Gertrude Ederle was born to swim. In 1914, at the age of seven, she first went into the water and a decade later she won three Olympic medals. Then she went on to become the first woman, and only the sixth human being, to swim the English Channel. She became an international icon and a living refutation of the hoary notion that women were the weaker sex.
Ederle’s story is due for a retelling, and David A. Adler and Terry Widener have provided it in their new picture book, America’s Champion Swimmer. This is not the first time Adler and Widener have collaborated to portray great figures from American sports. Their earlier picture books for children are The Babe and I and Lou Gehrig: The Luckiest Man, which won a whole raft of awards.
Their story is simple and accessible, beginning with young Trudy’s childhood discovery that she absolutely loved to swim. We follow her through school, through classes at the New York Women’s Swimming Association, and on to her determination to swim the distance between lower Manhattan and Sandy Hook, New Jersey. It was 17 miles; she not only swam it, she beat the men’s record. It seemed that there was no stopping her. Inevitably she turned toward the swimmer’s grail, the English Channel.
The Channel swim is the high point of this exciting book. The first time Trudy tries, she has to give up only seven miles from her destination. She finds a new trainer and starts over. Through bad weather and choppy water and exhaustion, Trudy fights on toward her goal. Young children will be breathless with suspense through this section and they will be rewarded with Trudy’s triumphant success.

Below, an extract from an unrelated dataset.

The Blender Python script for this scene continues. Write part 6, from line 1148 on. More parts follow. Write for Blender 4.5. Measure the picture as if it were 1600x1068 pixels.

Terry Widener’s illustrations have the kind of saturated color you find in photographs taken in indirect light. The colors are rich but lack jarring primaries, and the shadows have the same soft cloudy-day look. Boats and bowler hats, even Trudy’s swimming cap and powerful limbs, are painted from a carefully chosen spectrum of harmonious earth tones. The pictures unite with the story to create an exciting and moving tale of determination and love of challenge.